Thoughts on Haditha
Recently, evidence has emerged of possible atrocities committed by US Marines last November in the Iraqi city of Haditha. There is an investigation underway, and as a soldier currently on active duty it would be wrong of me to offer any opinion on the guilt or innocence of the Marines in question. Two pieces at National Review Online, by former Marines Mackubin Owens and W. Thomas Smith, do a good job of explaining what might have happened and putting it into context. I will only say that if the allegations are true, that whoever was involved should be prosecuted to the full extent permitted by the Uniform Code of Military Justice.
Opponents of American victory in Iraq have gleefully seized upon the Haditha story as vindication for their position. They ignore the fact that the number of confirmed atrocities committed by US troops in Iraq has paled next to those committed by their adversaries. Just today, news came of a horrific massacre of Shia civilians who were literally taken from their vehicles and slaughtered. Of course, this story will see a mere fraction of the attention that the media is devoting, and will devote in future, to the Haditha allegations.

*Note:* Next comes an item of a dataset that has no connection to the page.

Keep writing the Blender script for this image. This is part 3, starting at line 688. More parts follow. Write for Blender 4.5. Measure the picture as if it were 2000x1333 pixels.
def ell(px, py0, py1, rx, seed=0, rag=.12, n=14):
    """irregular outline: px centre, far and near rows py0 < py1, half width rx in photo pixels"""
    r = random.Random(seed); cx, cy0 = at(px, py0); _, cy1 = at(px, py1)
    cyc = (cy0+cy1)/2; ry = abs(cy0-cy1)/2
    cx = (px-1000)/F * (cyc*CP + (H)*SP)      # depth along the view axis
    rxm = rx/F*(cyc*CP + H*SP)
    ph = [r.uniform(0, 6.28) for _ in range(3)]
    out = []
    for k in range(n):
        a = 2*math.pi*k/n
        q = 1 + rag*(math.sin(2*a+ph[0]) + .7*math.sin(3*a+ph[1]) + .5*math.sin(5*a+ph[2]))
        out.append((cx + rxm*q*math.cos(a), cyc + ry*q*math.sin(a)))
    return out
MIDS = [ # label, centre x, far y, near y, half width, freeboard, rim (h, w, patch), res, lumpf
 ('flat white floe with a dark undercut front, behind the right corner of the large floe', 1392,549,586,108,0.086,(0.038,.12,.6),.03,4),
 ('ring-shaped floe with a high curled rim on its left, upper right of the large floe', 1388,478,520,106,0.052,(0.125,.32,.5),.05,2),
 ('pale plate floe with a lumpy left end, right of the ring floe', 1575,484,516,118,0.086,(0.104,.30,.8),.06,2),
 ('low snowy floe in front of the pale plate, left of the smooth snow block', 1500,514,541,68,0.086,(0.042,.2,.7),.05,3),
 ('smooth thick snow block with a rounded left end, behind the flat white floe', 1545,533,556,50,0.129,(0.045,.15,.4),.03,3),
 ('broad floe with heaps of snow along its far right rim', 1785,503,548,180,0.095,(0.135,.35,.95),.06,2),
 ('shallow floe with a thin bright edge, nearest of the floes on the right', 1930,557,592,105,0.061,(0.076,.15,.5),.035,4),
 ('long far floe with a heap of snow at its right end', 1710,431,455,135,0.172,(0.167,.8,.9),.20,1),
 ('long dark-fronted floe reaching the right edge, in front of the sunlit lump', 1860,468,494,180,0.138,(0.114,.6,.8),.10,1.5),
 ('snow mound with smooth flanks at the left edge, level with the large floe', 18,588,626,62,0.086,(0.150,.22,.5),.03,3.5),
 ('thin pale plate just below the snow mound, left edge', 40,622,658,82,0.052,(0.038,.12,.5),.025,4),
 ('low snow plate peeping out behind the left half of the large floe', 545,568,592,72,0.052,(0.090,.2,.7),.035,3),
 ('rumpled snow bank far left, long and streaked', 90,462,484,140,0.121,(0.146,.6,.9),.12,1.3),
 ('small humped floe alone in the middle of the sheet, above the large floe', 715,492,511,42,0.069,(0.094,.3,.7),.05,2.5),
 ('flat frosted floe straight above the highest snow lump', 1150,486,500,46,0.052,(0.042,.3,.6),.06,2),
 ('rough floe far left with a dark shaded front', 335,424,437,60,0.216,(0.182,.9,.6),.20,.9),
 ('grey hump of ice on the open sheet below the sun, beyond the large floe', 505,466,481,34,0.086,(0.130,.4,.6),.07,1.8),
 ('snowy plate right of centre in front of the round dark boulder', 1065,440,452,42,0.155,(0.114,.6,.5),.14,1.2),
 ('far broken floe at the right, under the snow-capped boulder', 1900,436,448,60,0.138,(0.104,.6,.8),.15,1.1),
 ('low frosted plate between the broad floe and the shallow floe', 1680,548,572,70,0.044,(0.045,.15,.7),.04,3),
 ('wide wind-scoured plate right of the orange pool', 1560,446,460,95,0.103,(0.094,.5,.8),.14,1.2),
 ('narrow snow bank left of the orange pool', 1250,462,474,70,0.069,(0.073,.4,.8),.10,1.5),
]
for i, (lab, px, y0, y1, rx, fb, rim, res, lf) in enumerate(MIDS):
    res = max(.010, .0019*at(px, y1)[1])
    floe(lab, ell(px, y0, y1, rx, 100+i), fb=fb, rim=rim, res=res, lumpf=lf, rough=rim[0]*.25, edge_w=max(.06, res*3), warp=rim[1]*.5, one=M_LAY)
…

The simple truth is that war is ugly and cruel, and all armies in all wars commit acts that are unspeakable. As Frank Schaeffer pointed out in yesterday's Washington Post, allied forces in WWII were far more brutal than their present-day successors in Iraq and Afghanistan. Yet that hardly means that the US and UK were morally equivalent to the Third Reich and Imperial Japan. In WWII, as today, the distinction was that on one side such atrocities were the exception, while on the other they were very much the rule.